China's cross-border yuan payment system recorded record daily settlement volumes in early 2024, driven by a rise in yuan-denominated oil trade [1].
This shift signals a potential challenge to the long-standing dominance of the U.S. dollar in global energy markets. As oil-exporting nations seek alternatives to dollar-based transactions, the geopolitical influence of the Chinese currency grows.
According to data from the cross-border yuan settlement network, the daily average settlement volume reached 199 trillion KRW in March 2024 [1]. This figure rose further to approximately 265 trillion KRW in early April 2024 [1].
Several factors are contributing to this increase. U.S. sanctions that limit dollar payments for Russia and Iran have forced these nations to utilize the yuan for their oil trade [1]. Additionally, Saudi Arabia is gradually increasing its use of the yuan in oil sales [1].
Despite these record figures, the U.S. dollar maintains a strong grip on the global energy sector. The dollar still accounts for roughly 80% of all global oil-trade payments [1].

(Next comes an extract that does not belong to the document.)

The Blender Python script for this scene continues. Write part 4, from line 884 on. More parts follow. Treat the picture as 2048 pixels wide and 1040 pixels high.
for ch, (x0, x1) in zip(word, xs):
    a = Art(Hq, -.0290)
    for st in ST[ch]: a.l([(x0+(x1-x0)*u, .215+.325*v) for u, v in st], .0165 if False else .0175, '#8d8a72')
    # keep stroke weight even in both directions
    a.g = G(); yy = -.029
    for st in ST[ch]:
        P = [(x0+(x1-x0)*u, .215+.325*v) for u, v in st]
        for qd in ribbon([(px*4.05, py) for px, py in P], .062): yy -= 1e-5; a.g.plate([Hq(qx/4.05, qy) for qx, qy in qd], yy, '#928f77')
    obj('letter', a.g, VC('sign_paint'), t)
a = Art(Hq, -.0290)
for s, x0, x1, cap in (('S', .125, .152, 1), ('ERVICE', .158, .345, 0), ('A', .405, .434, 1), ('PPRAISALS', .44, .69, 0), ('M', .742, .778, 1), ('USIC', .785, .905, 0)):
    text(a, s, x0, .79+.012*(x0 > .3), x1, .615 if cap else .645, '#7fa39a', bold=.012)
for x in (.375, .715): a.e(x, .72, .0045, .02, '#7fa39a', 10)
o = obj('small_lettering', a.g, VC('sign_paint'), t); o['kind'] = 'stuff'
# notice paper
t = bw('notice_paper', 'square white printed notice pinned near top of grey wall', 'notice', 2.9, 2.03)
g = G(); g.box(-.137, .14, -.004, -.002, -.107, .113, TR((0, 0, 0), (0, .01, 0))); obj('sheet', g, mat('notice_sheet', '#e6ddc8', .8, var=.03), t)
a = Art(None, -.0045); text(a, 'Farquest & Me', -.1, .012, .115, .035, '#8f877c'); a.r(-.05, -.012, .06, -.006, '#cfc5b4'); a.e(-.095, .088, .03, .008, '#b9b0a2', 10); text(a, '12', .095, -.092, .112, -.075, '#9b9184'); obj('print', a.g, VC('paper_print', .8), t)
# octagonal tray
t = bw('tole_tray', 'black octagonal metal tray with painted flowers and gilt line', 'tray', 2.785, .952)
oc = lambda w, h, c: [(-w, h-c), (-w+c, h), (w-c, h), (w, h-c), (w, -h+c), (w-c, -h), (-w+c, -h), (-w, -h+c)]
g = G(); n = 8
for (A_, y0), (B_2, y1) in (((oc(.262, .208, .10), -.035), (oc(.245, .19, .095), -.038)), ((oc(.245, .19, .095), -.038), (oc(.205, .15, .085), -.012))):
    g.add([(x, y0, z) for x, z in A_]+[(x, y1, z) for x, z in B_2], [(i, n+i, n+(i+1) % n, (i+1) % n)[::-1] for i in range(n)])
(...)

The growth of the yuan payment system reflects a broader trend of diversification among major oil producers. By reducing reliance on a single currency, these nations aim to mitigate the risks associated with U.S. financial sanctions, a strategy that aligns with China's goal of internationalizing its currency.
“The daily average settlement volume reached 199 trillion KRW in March 2024.”
The surge in yuan settlements indicates that the 'petrodollar' system is facing incremental erosion. While the US dollar remains the primary global reserve and trade currency, the adoption of China's payment infrastructure by key energy exporters suggests a strategic move toward a multipolar financial system to bypass US sanctions.